Le dictionnaire illustre également la manière dont les comparaisons sont ancrées dans la culture populaire et reflètent les représentations sociales. De nombreuses expressions sont issues d’un univers rural (avec une présence marquée du bestiaire et des références à la nature), tandis que d’autres s’appuient sur des stéréotypes culturels, nationaux ou professionnels (comme les Écossais présentés comme avares ou les concierges comme bavardes).
L’ouvrage intègre une bibliographie exhaustive rassemblant des sources lexicographiques et historiques. Il s’appuie sur une vaste base de données incluant des dictionnaires généraux, d’argot, de locutions, ainsi que des corpus textuels en ligne. Une table des matières suit, représentant la macrostructure du dictionnaire afin d’offrir à l’utilisateur une consultation efficace et rapide.
Le Dictionnaire des comparaisons du français offre une véritable cartographie lexicale et culturelle de la langue française à travers ses comparaisons.

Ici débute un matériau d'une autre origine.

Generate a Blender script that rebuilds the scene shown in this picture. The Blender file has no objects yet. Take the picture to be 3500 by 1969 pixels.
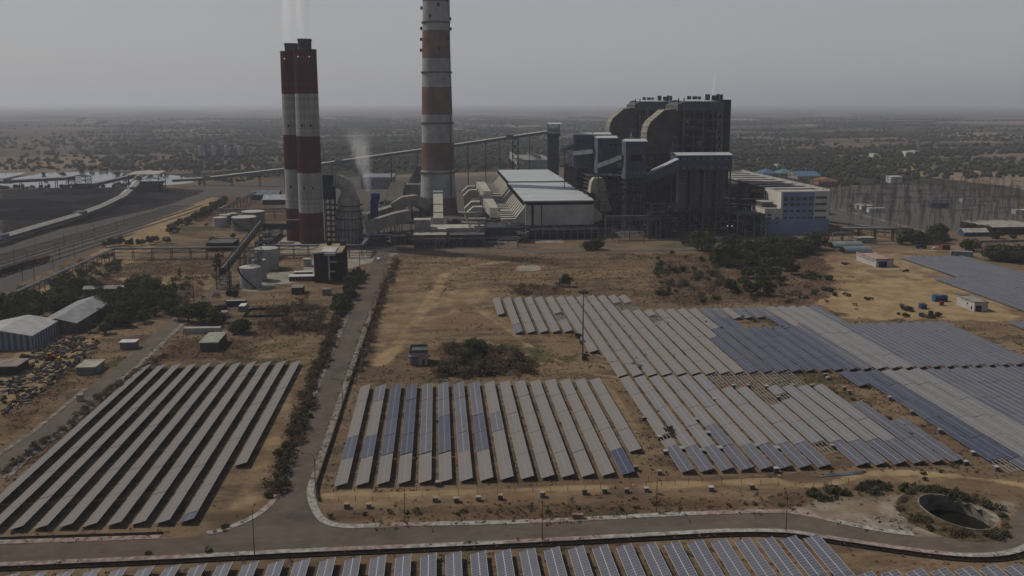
import bpy, math, random
import numpy as np
from mathutils import Vector, Matrix
random.seed(7); RNG = np.random.default_rng(7)
SC = bpy.context.scene; COL = SC.collection
# ------------------------------------------------------------------ camera geometry (used to survey the photo onto the ground)
F, CX, CY, HZ, H = 2850., 1750., 800., 350., 100.
PITCH = math.atan((CY-HZ)/F); YAW = math.atan((1492-1750)/math.hypot(F, CY-HZ))
def ray(px, py):
    x, u = px-CX, CY-py
    fw = F*math.cos(PITCH)+u*math.sin(PITCH); up = -F*math.sin(PITCH)+u*math.cos(PITCH); a = -YAW
    return (x*math.cos(a)+fw*math.sin(a), -x*math.sin(a)+fw*math.cos(a), up)
def G(px, py, z=0.):
    r = ray(px, py); t = (z-H)/r[2]; return (r[0]*t, r[1]*t)
def Q(px, py, Y):
    r = ray(px, py); t = Y/r[1]; return (r[0]*t, H+r[2]*t)
def GD(px, py, z=0.): return G(px*1.3587, py*1.3587, z)
SUN_AZ, SUN_EL = math.radians(151), math.radians(50)
# ------------------------------------------------------------------ materials
def nmat(name):
    m = bpy.data.materials.new(name); m.use_nodes = True; nt = m.node_tree; nt.nodes.clear()
    o = nt.nodes.new('ShaderNodeOutputMaterial'); return m, nt, o
def nd(nt, t, **k):
    n = nt.nodes.new(t)
    for a, v in k.items(): setattr(n, a, v)
    return n
def setin(n, **k):
    for a, v in k.items(): n.inputs[a.replace('_', ' ')].default_value = v
def mix(nt, fac, a, b, mode='MIX'):
    n = nd(nt, 'ShaderNodeMix', data_type='RGBA', blend_type=mode)
    for i, v in ((0, fac), (6, a), (7, b)):
        if isinstance(v, bpy.types.NodeSocket): nt.links.new(v, n.inputs[i])
        else: n.inputs[i].default_value = (*v, 1) if (i and len(v) == 3) else v
    return n.outputs[2]
def mth(nt, op, a, b=None, c=None, clamp=False):
    n = nd(nt, 'ShaderNodeMath', operation=op, use_clamp=clamp)
    for i, v in enumerate((a, b, c)):
        if v is None: continue
        if isinstance(v, bpy.types.NodeSocket): nt.links.new(v, n.inputs[i])
        else: n.inputs[i].default_value = v
    return n.outputs[0]
def rng(nt, v, a, b, c=0., d=1.):
    n = nd(nt, 'ShaderNodeMapRange', interpolation_type='SMOOTHSTEP'); nt.links.new(v, n.inputs[0])
    for i, x in enumerate((a, b, c, d)): n.inputs[i+1].default_value = x
    return n.outputs[0]
def noise(nt, vec, s, det=4, rough=.55, scale=None):
    if scale:
        mp = nd(nt, 'ShaderNodeMapping'); nt.links.new(vec, mp.inputs[0]); mp.inputs['Scale'].default_value = scale; vec = mp.outputs[0]
    n = nd(nt, 'ShaderNodeTexNoise'); nt.links.new(vec, n.inputs['Vector']); setin(n, Scale=s, Detail=det, Roughness=rough); return n.outputs[0]
def pos(nt): return nd(nt, 'ShaderNodeNewGeometry').outputs['Position']
def bsdf(nt, o, col, rough=.8, metal=0., spec=.3, bump=None, bs=.3, bd=.1):
    col = mix(nt, 1., col, (ALB, ALB, ALB), 'MULTIPLY') if isinstance(col, bpy.types.NodeSocket) else tuple(c*ALB for c in col)
    if rough >= .68 and metal == 0 and spec <= .3:                    # dusty, matt surfaces
        b = nd(nt, 'ShaderNodeBsdfDiffuse'); b.inputs['Roughness'].default_value = .3
        if isinstance(col, bpy.types.NodeSocket): nt.links.new(col, b.inputs['Color'])
        else: b.inputs['Color'].default_value = (*col, 1)
        if bump is not None:
            bn = nd(nt, 'ShaderNodeBump'); setin(bn, Strength=bs, Distance=bd); nt.links.new(bump, bn.inputs['Height']); nt.links.new(bn.outputs[0], b.inputs['Normal'])
        nt.links.new(b.outputs[0], o.inputs[0]); return b
    b = nd(nt, 'ShaderNodeBsdfPrincipled'); setin(b, Roughness=rough, Metallic=metal); b.inputs['Specular IOR Level'].default_value = spec
    if isinstance(col, bpy.types.NodeSocket): nt.links.new(col, b.inputs['Base Color'])
    else: b.inputs['Base Color'].default_value = (*col, 1)
    if bump is not None:
        bn = nd(nt, 'ShaderNodeBump'); setin(bn, Strength=bs, Distance=bd); nt.links.new(bump, bn.inputs['Height']); nt.links.new(bn.outputs[0], b.inputs['Normal'])
    nt.links.new(b.outputs[0], o.inputs[0]); return b
MATS = {}; ALB = .66
def M(name, col, var=.35, s=.25, rough=.8, metal=0., streak=.25, ribs=None, spec=.3):
    """weathered surface: patchy tone, vertical streaks of dirt, optional ribs of sheeting"""
    if name in MATS: return MATS[name]
    m, nt, o = nmat(name); p = pos(nt)
    n1 = noise(nt, p, s, 5); n2 = noise(nt, p, .9, 4, .6, (1, 1, .06))
    dark = tuple(c*(1-var) for c in col); lite = tuple(min(c*(1+var*.5), .9) for c in col)
    c = mix(nt, rng(nt, n1, .3, .7), dark, lite)
    c = mix(nt, mth(nt, 'MULTIPLY', rng(nt, n2, .5, .75), streak), c, tuple(x*.45 for x in col))
    bump = None
    if ribs:
        w = nd(nt, 'ShaderNodeTexWave', bands_direction=ribs[0]); nt.links.new(p, w.inputs[0]); setin(w, Scale=ribs[1]); bump = w.outputs['Fac']
    bsdf(nt, o, c, rough, metal, spec, bump, .35, .25)
    MATS[name] = m; return m
concrete = M('concrete', (.36, .345, .31)); pale = M('pale_concrete', (.52, .49, .44), .2); whitep = M('white_paint', (.62, .61, .58), .15)
dust_wall = M('grey_plaster', (.30, .285, .26)); roofw = M('white_sheet_roof', (.43, .45, .445), .12, .06, .5, ribs=('X', 1.2), streak=.1)
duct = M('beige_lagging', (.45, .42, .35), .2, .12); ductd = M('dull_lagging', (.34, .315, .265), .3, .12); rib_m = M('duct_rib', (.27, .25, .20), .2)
steel = M('grey_steel', (.085, .09, .095), .35); dsteel = M('dark_steel', (.028, .030, .035), .3, streak=.1); lsteel = M('pale_steel', (.25, .255, .26), .25)
blueclad = M('blue_cladding', (.046, .066, .102), .25, .1, .6, ribs=('Z', .6)); bluecl2 = M('slate_cladding', (.055, .075, .115), .25, .1, .6)
blueoff = M('blue_render', (.22, .28, .42), .15, .08, streak=.12); cream = M('cream_render', (.64, .60, .53), .15, .1, streak=.2); bluep = M('strong_blue_paint', (.03, .075, .20), .25)
glass = M('window_glass', (.015, .018, .025), .2, rough=.15, streak=0, spec=.6); dark = M('dark_opening', (.012, .012, .013), .2, streak=0)
red = M('red_band', (.175, .028, .026), .30, .07, .85, streak=.45); redf = M('faded_red_band', (.215, .125, .095), .3, .09, .85, streak=.55)
white_b = M('white_band', (.36, .35, .32), .22, .09, .85, streak=.35); white_m = M('grey_white_band', (.42, .41, .39), .25, .09, .85, streak=.5); soot = M('sooty_concrete', (.075, .07, .065), .35, .3)
rust = M('rust', (.13, .06, .038), .35); brownclad = M('brown_cladding', (.045, .028, .024), .3, .2); greenp = M('green_paint', (.03, .09, .055)); orange = M('orange_tile', (.32, .16, .105))
bluetin = M('blue_tin', (.10, .17, .24), .2); greentin = M('teal_tin', (.10, .22, .20), .2); tin = M('tin_roof', (.40, .41, .41), .22, .15, .5, ribs=('Y', 1.0)); oldtin = M('rusted_tin', (.33, .27, .24), .35, .3, ribs=('X', 1.0))
pinkw = M('pink_render', (.42, .31, .28), .2); asphalt = None; kerb_w = M('white_kerb_paint', (.36, .335, .295), .45, .6, streak=.5); kerb_p = M('pink_kerb_paint', (.33, .25, .22), .45, .6, streak=.5); kerb_d = M('worn_paving', (.27, .235, .195), .55, .45, streak=.7)
stonewall = M('dark_stone', (.05, .042, .035), .4, .6); sleeper = M('ballast', (.095, .083, .072), .4, .7); rail_m = M('rail_steel', (.13, .11, .10), .3)
yellow = M('yellow_paint', (.55, .33, .03), .25); woodm = M('bark', (.07, .05, .035), .3, 1.5); coalm = M('coal', (.018, .018, .020), .4, .2); tanred = M('rusty_red_paint', (.20, .055, .035), .3)
rubber = M('black_rubber', (.02, .02, .02), .2); carw = M('white_car_paint', (.6, .6, .6), .08, rough=.3, streak=0); galv = M('galvanised_rail', (.42, .42, .41), .2, metal=.0)
quon = M('grey_blue_sheet', (.20, .245, .28), .2, .2, ribs=('X', 1.5)); postm = M('rusty_post', (.10, .075, .055), .3); cardb = M('cardboard', (.42, .30, .18), .2)
def striped(name, a, b, w, axis):
    m, nt, o = nmat(name); sx = nd(nt, 'ShaderNodeSeparateXYZ'); nt.links.new(pos(nt), sx.inputs[0])
    s = mth(nt, 'ADD', sx.outputs[0], sx.outputs[1]); f = mth(nt, 'FRACT', mth(nt, 'DIVIDE', s, w))
    c = mix(nt, mth(nt, 'GREATER_THAN', f, .5), a, b); n = noise(nt, pos(nt), .8, 4, .6, (1, 1, .1))
    c = mix(nt, mth(nt, 'MULTIPLY', n, .5), c, (.08, .07, .06)); bsdf(nt, o, c, .7); MATS[name] = m; return m
bstripe = striped('blue_white_sheeting', (.10, .14, .24), (.36, .36, .37), 2.4, 0)
def ringed(name, col, step):                                         # slip-formed concrete: faint rings
    m, nt, o = nmat(name); p = pos(nt); sx = nd(nt, 'ShaderNodeSeparateXYZ'); nt.links.new(p, sx.inputs[0])
    k = mth(nt, 'FLOOR', mth(nt, 'DIVIDE', sx.outputs[2], step)); wn = nd(nt, 'ShaderNodeTexWhiteNoise', noise_dimensions='1D'); nt.links.new(k, wn.inputs['W'])
    c = mix(nt, wn.outputs[0], tuple(x*.84 for x in col), tuple(x*1.1 for x in col))
    c = mix(nt, mth(nt, 'MULTIPLY', rng(nt, noise(nt, p, .7, 4, .6, (1, 1, .04)), .42, .68), .65), c, tuple(x*.5 for x in col))
    bsdf(nt, o, c, .9, spec=.15); MATS[name] = m; return m
white_b = ringed('ringed_white_band', (.40, .39, .355), 1.6); red = ringed('ringed_red_band', (.105, .025, .026), 3.)
def lampmat(name, col, s):
    m, nt, o = nmat(name); e = nd(nt, 'ShaderNodeEmission'); setin(e, Strength=s); e.inputs[0].default_value = (*col, 1); nt.links.new(e.outputs[0], o.inputs[0]); return m
lamp = lampmat('lit_lamp', (1, 1, 1), 2.)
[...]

Sa structure en dictionnaire permet une consultation intuitive, tandis que l’analyse linguistique et historique apporte une profondeur précieuse à chaque expression présentée. En mettant en lumière l’évolution et la créativité des comparaisons, il illustre la richesse et la dynamique du français, entre tradition et innovation. Cet ouvrage constitue ainsi une référence incontournable non seulement pour les chercheurs en linguistique et les traducteurs, mais aussi pour les écrivains, les enseignants et les passionnés de la langue française soucieux d’en explorer toutes les nuances et les subtilités.